Ibero-American Summit looking at Trump and without Sánchez

Spanish Prime Minister Pedro Sánchez - PHOTO/PSOE-Eva Ercolanese
As head of state, King Felipe VI is one of only five who have confirmed their presence at the XXIX Ibero-American Summit being held this week in Cuenca (Ecuador), a town founded in 1557 by the viceroy of Peru, Andrés Hurtado de Mendoza, a native of the city of the same name in La Mancha 

On this occasion, the King will not be accompanied by the President of the Government, Pedro Sánchez, who will instead attend the COP29 climate summit in Baku (Azerbaijan), after having also declined to attend the European Union summit in Budapest, the first meeting of European leaders following Donald Trump's landslide election victory in the United States. 

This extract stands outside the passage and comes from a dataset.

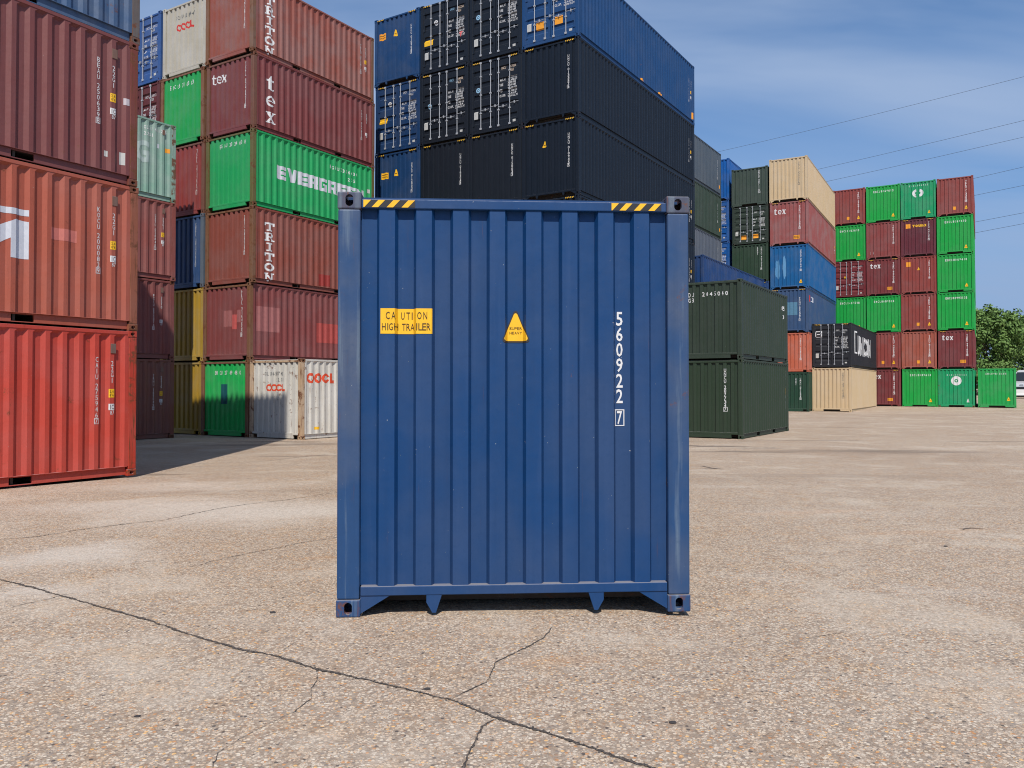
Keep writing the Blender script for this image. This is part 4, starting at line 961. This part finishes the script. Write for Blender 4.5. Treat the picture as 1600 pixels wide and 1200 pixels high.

If in the Hungarian capital the entire meeting revolved around the measures needed to adopt a strategic line of cooperation or confrontation with the new US Administration, the meeting of the Ibero-American leaders will also focus on future relations with the great neighbour to the north of the Rio Grande. 

Thanks to the King's efforts, Spain's devalued leadership is trying to give meaning to the principles that inspired the creation of these summits in 1991, headed at the time by King Juan Carlos I, Prime Minister Felipe González, and Mexico's 60th president, Carlos Salinas de Gortari. These principles were: to strengthen the Ibero-American Community and ensure its international projection; to promote historical, cultural, social and economic ties between Ibero-American countries; and to implement south-south cooperation in the region. 

The very heritage of Spain's historical legacy, the root and axis of this Ibero-American construction, has been seriously questioned by the relativist wave of ‘Wokism’, born in the universities of the United States, seconded by the indigenist leftism of Ibero-American ‘progressivism’, and widely spread and propagated by the Sao Paulo Forum and the Puebla Group, with the inestimable collaboration of Spain's own ultra-left. 

Thus, this time the king will only have the company of the presidents of the host country, Ecuador (Daniel Noboa), Argentina (Javier Milei), Paraguay (Santiago Peña) and the Dominican Republic (Luis Abinader). Absent will be those of the tyrannies of Cuba, Nicaragua and Venezuela (Miguel Díaz-Canel, Daniel Ortega and Nicolás Maduro, respectively), but also the presidents of the traditional left of large countries on the continent such as Mexico (Claudia Sheinbaum), Brazil (Luiz Inácio Lula da Silva), Colombia (Gustavo Petro) and Chile (Gabriel Boric). 

It is therefore not too far-fetched to predict that the star of the summit will surely be the Argentine president, a staunch supporter of Donald Trump, with whose entourage he has built solid relations, so that Argentina may once again become Washington's preferred ally in South America. Apart from his clash with Pedro Sánchez, President Milei considers his country's relations with Spain above its leaders. Fortunately, Madrid has once again sent an ambassador to Buenos Aires, after leaving the diplomatic seat vacant for five months, following Minister Oscar Puente's insults to the Argentinean leader, and the latter's accusations of corruption against President Sánchez's wife. 

As for Brazilian President Lula da Silva, his absence may be justified by his busy preparations as host of the G-20 Summit in Rio de Janeiro next weekend. 

The dossiers intersect, but with a common denominator: the new international order whose establishment will accelerate with the new enthronement of Donald Trump, and the strong tensions derived from such a decisive telluric movement. 

In some way, all countries and their respective international conglomerates and alliances will take sides, because the only thing that is really incontrovertible is that nothing will ever be the same again.